Leaving out every picture, copy the lines of the data exactly, from the first through the line containing "m_ = MB(); tube(m_, m4, [.02, .015, .01, .006], ns=10, nv=20)".

Provided material |
'''
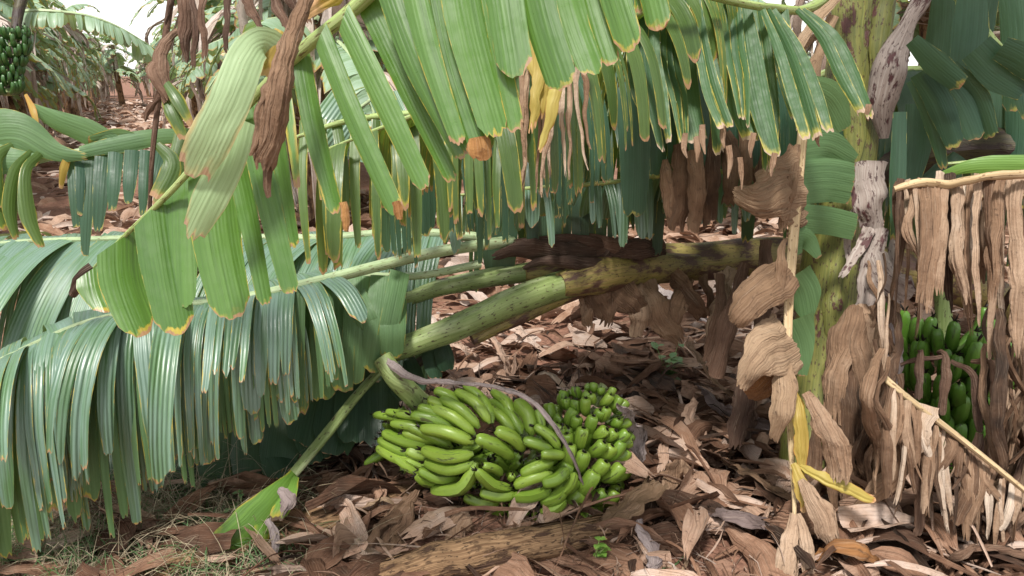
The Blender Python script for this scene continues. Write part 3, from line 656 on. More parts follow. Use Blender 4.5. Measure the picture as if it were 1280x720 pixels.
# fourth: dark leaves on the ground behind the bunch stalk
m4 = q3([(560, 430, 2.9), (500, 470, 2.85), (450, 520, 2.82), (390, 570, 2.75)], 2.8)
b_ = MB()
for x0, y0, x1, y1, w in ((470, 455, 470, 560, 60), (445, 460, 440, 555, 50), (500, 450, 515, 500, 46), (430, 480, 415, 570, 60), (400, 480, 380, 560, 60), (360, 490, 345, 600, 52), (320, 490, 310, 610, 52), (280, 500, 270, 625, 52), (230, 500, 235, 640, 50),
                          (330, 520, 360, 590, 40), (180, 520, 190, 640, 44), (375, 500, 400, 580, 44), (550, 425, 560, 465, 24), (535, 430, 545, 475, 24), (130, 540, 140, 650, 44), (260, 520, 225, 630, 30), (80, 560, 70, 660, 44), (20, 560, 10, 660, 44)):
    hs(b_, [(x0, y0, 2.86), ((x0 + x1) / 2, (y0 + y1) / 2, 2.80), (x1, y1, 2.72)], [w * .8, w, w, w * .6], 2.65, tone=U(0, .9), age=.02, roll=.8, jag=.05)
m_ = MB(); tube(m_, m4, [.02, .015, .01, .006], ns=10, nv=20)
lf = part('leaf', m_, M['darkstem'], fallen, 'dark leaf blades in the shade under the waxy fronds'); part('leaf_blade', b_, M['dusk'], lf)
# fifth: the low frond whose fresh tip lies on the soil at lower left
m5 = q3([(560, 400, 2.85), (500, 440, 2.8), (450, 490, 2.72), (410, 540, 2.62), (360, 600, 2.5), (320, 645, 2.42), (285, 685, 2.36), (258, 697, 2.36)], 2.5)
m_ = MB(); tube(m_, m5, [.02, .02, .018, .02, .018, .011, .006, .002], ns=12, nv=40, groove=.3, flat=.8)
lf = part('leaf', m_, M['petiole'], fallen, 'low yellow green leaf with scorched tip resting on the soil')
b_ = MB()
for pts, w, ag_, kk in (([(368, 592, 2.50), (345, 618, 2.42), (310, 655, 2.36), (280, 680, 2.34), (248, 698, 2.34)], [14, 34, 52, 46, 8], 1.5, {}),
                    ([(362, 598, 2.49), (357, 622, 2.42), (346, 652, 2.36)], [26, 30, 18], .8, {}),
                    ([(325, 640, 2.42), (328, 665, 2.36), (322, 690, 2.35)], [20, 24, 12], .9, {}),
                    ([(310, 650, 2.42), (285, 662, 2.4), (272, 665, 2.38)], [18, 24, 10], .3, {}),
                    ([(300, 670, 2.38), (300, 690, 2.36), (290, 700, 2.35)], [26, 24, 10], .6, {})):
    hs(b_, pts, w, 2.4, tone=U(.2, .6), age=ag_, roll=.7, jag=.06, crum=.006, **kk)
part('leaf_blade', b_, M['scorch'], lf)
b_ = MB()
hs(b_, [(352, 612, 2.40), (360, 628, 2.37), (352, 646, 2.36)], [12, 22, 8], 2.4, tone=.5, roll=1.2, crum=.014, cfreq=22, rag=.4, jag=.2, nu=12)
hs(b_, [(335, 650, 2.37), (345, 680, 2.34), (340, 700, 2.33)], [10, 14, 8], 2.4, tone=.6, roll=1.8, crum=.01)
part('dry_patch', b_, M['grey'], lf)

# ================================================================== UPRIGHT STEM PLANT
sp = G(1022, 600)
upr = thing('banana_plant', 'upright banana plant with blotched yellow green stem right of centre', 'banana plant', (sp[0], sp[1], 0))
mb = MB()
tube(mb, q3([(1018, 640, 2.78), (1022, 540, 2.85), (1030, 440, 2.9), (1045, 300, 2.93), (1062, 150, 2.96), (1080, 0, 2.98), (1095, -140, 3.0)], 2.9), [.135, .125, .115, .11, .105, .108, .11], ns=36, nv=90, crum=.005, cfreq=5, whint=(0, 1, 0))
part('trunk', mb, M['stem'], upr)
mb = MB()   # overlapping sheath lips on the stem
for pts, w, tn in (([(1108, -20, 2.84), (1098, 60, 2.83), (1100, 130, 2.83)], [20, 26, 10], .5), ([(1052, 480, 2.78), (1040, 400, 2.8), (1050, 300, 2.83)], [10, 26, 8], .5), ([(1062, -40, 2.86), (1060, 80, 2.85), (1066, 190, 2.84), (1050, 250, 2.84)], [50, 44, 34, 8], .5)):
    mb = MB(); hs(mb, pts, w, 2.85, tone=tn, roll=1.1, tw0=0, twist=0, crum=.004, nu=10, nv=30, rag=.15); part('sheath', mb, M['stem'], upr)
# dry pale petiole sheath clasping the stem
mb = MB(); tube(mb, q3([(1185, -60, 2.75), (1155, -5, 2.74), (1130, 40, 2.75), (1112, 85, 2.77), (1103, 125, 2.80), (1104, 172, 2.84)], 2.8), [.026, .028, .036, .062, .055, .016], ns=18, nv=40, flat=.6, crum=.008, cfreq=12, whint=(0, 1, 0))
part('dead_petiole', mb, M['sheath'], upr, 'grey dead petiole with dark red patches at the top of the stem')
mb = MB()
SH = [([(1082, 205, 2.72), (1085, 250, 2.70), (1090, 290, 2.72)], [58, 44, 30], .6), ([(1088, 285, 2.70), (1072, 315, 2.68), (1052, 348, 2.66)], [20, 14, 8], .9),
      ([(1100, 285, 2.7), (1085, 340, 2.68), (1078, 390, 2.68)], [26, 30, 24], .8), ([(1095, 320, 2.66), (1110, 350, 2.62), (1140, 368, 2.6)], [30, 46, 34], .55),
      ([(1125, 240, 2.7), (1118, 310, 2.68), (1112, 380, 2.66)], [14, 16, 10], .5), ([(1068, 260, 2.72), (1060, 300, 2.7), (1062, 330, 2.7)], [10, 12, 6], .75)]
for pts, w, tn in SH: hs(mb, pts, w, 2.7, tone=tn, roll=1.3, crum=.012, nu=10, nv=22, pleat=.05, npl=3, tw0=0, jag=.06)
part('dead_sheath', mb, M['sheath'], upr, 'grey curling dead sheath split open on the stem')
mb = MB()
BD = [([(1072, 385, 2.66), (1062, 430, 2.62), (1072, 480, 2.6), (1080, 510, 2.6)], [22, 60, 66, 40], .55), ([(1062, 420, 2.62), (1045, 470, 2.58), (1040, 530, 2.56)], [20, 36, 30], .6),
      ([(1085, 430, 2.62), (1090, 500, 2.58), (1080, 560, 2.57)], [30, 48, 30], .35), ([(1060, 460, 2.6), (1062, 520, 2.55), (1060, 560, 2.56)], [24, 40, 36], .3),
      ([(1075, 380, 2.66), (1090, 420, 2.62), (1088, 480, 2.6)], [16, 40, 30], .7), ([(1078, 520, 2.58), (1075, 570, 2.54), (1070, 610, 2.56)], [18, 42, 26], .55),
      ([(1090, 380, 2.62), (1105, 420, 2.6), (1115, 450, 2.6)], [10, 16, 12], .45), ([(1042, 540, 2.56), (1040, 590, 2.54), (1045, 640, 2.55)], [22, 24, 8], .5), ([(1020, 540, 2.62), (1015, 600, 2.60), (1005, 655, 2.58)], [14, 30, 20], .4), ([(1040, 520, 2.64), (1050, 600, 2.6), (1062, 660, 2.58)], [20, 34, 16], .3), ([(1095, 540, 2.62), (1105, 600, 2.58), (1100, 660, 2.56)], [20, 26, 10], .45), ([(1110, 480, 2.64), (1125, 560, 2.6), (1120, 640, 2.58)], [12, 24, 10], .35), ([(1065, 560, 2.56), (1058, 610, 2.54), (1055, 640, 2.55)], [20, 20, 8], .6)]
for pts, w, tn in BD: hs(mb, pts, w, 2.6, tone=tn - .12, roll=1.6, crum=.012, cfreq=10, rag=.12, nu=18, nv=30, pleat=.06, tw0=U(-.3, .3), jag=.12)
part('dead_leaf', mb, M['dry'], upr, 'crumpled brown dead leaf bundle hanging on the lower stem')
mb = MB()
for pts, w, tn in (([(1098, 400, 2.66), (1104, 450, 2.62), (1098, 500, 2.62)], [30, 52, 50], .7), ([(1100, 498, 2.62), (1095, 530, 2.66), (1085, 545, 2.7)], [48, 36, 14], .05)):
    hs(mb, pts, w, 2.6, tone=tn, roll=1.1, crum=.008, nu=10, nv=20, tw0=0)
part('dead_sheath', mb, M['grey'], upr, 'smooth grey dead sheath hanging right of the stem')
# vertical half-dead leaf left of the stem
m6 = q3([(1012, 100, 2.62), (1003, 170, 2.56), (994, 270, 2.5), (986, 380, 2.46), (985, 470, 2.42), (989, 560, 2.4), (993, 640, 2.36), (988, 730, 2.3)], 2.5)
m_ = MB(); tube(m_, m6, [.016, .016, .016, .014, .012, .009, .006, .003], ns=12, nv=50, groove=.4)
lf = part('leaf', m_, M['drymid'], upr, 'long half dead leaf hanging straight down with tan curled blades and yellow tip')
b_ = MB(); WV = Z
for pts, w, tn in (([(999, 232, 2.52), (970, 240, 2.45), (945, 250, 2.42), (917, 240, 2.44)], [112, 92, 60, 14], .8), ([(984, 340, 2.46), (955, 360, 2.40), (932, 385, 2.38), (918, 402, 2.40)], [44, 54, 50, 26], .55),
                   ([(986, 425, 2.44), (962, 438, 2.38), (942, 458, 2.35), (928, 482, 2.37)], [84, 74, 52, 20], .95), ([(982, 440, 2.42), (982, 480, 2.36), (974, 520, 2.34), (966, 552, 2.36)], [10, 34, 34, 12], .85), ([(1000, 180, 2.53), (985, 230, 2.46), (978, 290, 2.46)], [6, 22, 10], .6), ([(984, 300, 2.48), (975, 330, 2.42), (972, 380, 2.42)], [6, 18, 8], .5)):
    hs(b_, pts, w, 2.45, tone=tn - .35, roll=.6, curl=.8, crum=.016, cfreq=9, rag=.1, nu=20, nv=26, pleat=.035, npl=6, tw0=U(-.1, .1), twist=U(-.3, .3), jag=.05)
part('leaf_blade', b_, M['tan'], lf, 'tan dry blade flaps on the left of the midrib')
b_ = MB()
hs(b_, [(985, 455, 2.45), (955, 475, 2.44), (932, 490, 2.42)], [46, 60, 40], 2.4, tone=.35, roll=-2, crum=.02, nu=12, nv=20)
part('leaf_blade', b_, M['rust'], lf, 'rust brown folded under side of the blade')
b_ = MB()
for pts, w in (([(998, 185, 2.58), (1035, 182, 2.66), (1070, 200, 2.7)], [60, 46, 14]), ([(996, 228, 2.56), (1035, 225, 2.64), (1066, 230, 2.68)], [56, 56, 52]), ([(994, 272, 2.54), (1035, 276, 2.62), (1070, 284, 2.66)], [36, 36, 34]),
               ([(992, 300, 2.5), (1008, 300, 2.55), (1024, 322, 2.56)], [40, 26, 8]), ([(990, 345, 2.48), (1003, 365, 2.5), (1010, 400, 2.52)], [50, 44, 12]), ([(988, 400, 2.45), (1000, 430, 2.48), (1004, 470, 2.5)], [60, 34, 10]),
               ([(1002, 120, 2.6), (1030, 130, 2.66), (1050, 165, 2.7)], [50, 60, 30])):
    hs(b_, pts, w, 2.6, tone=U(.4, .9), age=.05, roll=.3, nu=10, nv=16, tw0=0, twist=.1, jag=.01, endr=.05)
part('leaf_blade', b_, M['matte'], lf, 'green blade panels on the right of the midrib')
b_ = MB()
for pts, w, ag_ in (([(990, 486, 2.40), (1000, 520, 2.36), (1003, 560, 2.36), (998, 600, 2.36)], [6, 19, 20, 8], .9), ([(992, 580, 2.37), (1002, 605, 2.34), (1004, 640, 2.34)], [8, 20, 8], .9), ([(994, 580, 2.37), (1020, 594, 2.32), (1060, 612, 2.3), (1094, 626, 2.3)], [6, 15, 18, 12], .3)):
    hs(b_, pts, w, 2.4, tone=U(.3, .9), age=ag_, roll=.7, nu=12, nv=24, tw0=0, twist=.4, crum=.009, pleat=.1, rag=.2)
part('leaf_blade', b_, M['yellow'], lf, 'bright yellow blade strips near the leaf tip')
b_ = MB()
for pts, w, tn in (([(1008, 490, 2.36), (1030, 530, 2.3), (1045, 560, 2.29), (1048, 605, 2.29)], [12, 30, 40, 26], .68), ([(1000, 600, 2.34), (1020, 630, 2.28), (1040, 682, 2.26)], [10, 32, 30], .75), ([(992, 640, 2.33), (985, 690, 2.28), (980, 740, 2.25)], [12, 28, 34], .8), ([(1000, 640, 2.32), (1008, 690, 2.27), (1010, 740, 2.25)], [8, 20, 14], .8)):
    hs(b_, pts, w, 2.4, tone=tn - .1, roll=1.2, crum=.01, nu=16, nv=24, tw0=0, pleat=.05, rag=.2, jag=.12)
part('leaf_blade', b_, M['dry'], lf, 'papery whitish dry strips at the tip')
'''
Answer to this exercise |
The Blender Python script for this scene continues. Write part 3, from line 656 on. More parts follow. Use Blender 4.5. Measure the picture as if it were 1280x720 pixels.
# fourth: dark leaves on the ground behind the bunch stalk
m4 = q3([(560, 430, 2.9), (500, 470, 2.85), (450, 520, 2.82), (390, 570, 2.75)], 2.8)
b_ = MB()
for x0, y0, x1, y1, w in ((470, 455, 470, 560, 60), (445, 460, 440, 555, 50), (500, 450, 515, 500, 46), (430, 480, 415, 570, 60), (400, 480, 380, 560, 60), (360, 490, 345, 600, 52), (320, 490, 310, 610, 52), (280, 500, 270, 625, 52), (230, 500, 235, 640, 50),
                          (330, 520, 360, 590, 40), (180, 520, 190, 640, 44), (375, 500, 400, 580, 44), (550, 425, 560, 465, 24), (535, 430, 545, 475, 24), (130, 540, 140, 650, 44), (260, 520, 225, 630, 30), (80, 560, 70, 660, 44), (20, 560, 10, 660, 44)):
    hs(b_, [(x0, y0, 2.86), ((x0 + x1) / 2, (y0 + y1) / 2, 2.80), (x1, y1, 2.72)], [w * .8, w, w, w * .6], 2.65, tone=U(0, .9), age=.02, roll=.8, jag=.05)
m_ = MB(); tube(m_, m4, [.02, .015, .01, .006], ns=10, nv=20)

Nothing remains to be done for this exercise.